--- START OF Collected data ---

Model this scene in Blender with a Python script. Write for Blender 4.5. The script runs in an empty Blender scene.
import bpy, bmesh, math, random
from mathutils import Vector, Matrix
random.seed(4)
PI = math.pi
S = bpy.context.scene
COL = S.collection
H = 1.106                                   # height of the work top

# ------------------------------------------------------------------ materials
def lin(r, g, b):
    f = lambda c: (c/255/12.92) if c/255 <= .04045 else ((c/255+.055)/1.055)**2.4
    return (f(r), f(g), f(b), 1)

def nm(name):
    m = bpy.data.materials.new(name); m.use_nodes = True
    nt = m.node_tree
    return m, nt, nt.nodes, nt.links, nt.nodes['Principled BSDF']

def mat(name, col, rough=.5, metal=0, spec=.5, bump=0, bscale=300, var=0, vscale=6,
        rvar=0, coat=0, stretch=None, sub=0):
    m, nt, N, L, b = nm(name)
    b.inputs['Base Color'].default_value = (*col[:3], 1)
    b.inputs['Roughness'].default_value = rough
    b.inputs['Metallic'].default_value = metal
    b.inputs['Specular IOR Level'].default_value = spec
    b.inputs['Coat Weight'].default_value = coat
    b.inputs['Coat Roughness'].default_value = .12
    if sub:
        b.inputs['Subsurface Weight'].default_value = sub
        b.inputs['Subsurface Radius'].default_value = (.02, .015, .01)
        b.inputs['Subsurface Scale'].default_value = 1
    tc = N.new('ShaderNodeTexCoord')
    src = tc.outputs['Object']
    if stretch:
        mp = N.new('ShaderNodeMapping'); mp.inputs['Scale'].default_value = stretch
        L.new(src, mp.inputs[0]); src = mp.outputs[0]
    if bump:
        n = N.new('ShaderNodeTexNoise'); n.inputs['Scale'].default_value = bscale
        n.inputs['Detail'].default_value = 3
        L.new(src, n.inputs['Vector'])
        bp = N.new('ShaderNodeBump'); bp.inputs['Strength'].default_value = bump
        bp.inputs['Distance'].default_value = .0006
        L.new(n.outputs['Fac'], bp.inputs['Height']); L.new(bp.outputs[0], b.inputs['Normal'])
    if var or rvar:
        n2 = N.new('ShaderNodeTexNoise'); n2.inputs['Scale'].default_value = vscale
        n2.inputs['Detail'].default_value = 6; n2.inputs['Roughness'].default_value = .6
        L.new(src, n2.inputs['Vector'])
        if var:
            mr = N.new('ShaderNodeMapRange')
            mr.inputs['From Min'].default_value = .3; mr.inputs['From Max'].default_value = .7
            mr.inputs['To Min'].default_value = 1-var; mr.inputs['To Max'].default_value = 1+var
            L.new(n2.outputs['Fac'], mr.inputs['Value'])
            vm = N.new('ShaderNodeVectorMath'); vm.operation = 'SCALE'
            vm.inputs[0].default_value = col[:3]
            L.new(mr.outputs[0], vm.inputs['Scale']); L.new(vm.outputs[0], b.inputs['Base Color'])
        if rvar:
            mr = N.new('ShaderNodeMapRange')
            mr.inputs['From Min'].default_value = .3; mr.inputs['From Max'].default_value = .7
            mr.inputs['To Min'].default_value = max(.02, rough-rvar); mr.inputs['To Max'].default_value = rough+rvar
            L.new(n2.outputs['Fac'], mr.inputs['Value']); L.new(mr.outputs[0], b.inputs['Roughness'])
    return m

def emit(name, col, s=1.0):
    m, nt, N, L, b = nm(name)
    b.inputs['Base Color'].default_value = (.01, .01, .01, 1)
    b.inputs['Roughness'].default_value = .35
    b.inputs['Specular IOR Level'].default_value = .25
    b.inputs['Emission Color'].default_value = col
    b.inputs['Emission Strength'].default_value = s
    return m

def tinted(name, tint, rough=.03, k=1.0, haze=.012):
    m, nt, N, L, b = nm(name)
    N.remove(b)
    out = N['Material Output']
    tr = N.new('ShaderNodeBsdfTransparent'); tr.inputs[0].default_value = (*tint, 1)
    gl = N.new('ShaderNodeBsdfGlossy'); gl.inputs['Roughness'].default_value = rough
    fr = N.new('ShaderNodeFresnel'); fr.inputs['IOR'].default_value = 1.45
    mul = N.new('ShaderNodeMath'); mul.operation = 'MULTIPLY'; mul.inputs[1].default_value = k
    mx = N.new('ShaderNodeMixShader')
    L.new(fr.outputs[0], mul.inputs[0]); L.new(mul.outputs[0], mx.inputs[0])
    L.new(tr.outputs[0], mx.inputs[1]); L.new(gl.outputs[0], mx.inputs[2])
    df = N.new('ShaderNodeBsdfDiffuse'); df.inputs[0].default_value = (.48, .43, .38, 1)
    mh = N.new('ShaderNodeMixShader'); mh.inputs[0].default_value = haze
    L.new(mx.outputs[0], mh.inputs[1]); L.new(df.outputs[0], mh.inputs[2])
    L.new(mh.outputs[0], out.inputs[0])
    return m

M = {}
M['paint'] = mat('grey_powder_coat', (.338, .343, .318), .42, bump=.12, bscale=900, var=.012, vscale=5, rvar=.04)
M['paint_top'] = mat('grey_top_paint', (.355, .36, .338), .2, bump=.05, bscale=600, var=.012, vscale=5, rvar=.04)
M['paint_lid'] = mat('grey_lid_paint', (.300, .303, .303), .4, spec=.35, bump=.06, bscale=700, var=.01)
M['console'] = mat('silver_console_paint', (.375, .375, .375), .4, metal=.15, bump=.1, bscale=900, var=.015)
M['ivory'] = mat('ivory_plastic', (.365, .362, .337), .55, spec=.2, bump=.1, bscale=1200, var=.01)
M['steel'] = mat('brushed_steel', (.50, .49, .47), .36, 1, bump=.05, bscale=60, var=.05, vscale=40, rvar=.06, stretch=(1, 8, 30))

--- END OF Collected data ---

-- Work to complete --
Repeat the material above in full, keeping every word.

-- Response to this task --
Model this scene in Blender with a Python script. Write for Blender 4.5. The script runs in an empty Blender scene.
import bpy, bmesh, math, random
from mathutils import Vector, Matrix
random.seed(4)
PI = math.pi
S = bpy.context.scene
COL = S.collection
H = 1.106                                   # height of the work top

# ------------------------------------------------------------------ materials
def lin(r, g, b):
    f = lambda c: (c/255/12.92) if c/255 <= .04045 else ((c/255+.055)/1.055)**2.4
    return (f(r), f(g), f(b), 1)

def nm(name):
    m = bpy.data.materials.new(name); m.use_nodes = True
    nt = m.node_tree
    return m, nt, nt.nodes, nt.links, nt.nodes['Principled BSDF']

def mat(name, col, rough=.5, metal=0, spec=.5, bump=0, bscale=300, var=0, vscale=6,
        rvar=0, coat=0, stretch=None, sub=0):
    m, nt, N, L, b = nm(name)
    b.inputs['Base Color'].default_value = (*col[:3], 1)
    b.inputs['Roughness'].default_value = rough
    b.inputs['Metallic'].default_value = metal
    b.inputs['Specular IOR Level'].default_value = spec
    b.inputs['Coat Weight'].default_value = coat
    b.inputs['Coat Roughness'].default_value = .12
    if sub:
        b.inputs['Subsurface Weight'].default_value = sub
        b.inputs['Subsurface Radius'].default_value = (.02, .015, .01)
        b.inputs['Subsurface Scale'].default_value = 1
    tc = N.new('ShaderNodeTexCoord')
    src = tc.outputs['Object']
    if stretch:
        mp = N.new('ShaderNodeMapping'); mp.inputs['Scale'].default_value = stretch
        L.new(src, mp.inputs[0]); src = mp.outputs[0]
    if bump:
        n = N.new('ShaderNodeTexNoise'); n.inputs['Scale'].default_value = bscale
        n.inputs['Detail'].default_value = 3
        L.new(src, n.inputs['Vector'])
        bp = N.new('ShaderNodeBump'); bp.inputs['Strength'].default_value = bump
        bp.inputs['Distance'].default_value = .0006
        L.new(n.outputs['Fac'], bp.inputs['Height']); L.new(bp.outputs[0], b.inputs['Normal'])
    if var or rvar:
        n2 = N.new('ShaderNodeTexNoise'); n2.inputs['Scale'].default_value = vscale
        n2.inputs['Detail'].default_value = 6; n2.inputs['Roughness'].default_value = .6
        L.new(src, n2.inputs['Vector'])
        if var:
            mr = N.new('ShaderNodeMapRange')
            mr.inputs['From Min'].default_value = .3; mr.inputs['From Max'].default_value = .7
            mr.inputs['To Min'].default_value = 1-var; mr.inputs['To Max'].default_value = 1+var
            L.new(n2.outputs['Fac'], mr.inputs['Value'])
            vm = N.new('ShaderNodeVectorMath'); vm.operation = 'SCALE'
            vm.inputs[0].default_value = col[:3]
            L.new(mr.outputs[0], vm.inputs['Scale']); L.new(vm.outputs[0], b.inputs['Base Color'])
        if rvar:
            mr = N.new('ShaderNodeMapRange')
            mr.inputs['From Min'].default_value = .3; mr.inputs['From Max'].default_value = .7
            mr.inputs['To Min'].default_value = max(.02, rough-rvar); mr.inputs['To Max'].default_value = rough+rvar
            L.new(n2.outputs['Fac'], mr.inputs['Value']); L.new(mr.outputs[0], b.inputs['Roughness'])
    return m

def emit(name, col, s=1.0):
    m, nt, N, L, b = nm(name)
    b.inputs['Base Color'].default_value = (.01, .01, .01, 1)
    b.inputs['Roughness'].default_value = .35
    b.inputs['Specular IOR Level'].default_value = .25
    b.inputs['Emission Color'].default_value = col
    b.inputs['Emission Strength'].default_value = s
    return m

def tinted(name, tint, rough=.03, k=1.0, haze=.012):
    m, nt, N, L, b = nm(name)
    N.remove(b)
    out = N['Material Output']
    tr = N.new('ShaderNodeBsdfTransparent'); tr.inputs[0].default_value = (*tint, 1)
    gl = N.new('ShaderNodeBsdfGlossy'); gl.inputs['Roughness'].default_value = rough
    fr = N.new('ShaderNodeFresnel'); fr.inputs['IOR'].default_value = 1.45
    mul = N.new('ShaderNodeMath'); mul.operation = 'MULTIPLY'; mul.inputs[1].default_value = k
    mx = N.new('ShaderNodeMixShader')
    L.new(fr.outputs[0], mul.inputs[0]); L.new(mul.outputs[0], mx.inputs[0])
    L.new(tr.outputs[0], mx.inputs[1]); L.new(gl.outputs[0], mx.inputs[2])
    df = N.new('ShaderNodeBsdfDiffuse'); df.inputs[0].default_value = (.48, .43, .38, 1)
    mh = N.new('ShaderNodeMixShader'); mh.inputs[0].default_value = haze
    L.new(mx.outputs[0], mh.inputs[1]); L.new(df.outputs[0], mh.inputs[2])
    L.new(mh.outputs[0], out.inputs[0])
    return m

M = {}
M['paint'] = mat('grey_powder_coat', (.338, .343, .318), .42, bump=.12, bscale=900, var=.012, vscale=5, rvar=.04)
M['paint_top'] = mat('grey_top_paint', (.355, .36, .338), .2, bump=.05, bscale=600, var=.012, vscale=5, rvar=.04)
M['paint_lid'] = mat('grey_lid_paint', (.300, .303, .303), .4, spec=.35, bump=.06, bscale=700, var=.01)
M['console'] = mat('silver_console_paint', (.375, .375, .375), .4, metal=.15, bump=.1, bscale=900, var=.015)
M['ivory'] = mat('ivory_plastic', (.365, .362, .337), .55, spec=.2, bump=.1, bscale=1200, var=.01)
M['steel'] = mat('brushed_steel', (.50, .49, .47), .36, 1, bump=.05, bscale=60, var=.05, vscale=40, rvar=.06, stretch=(1, 8, 30))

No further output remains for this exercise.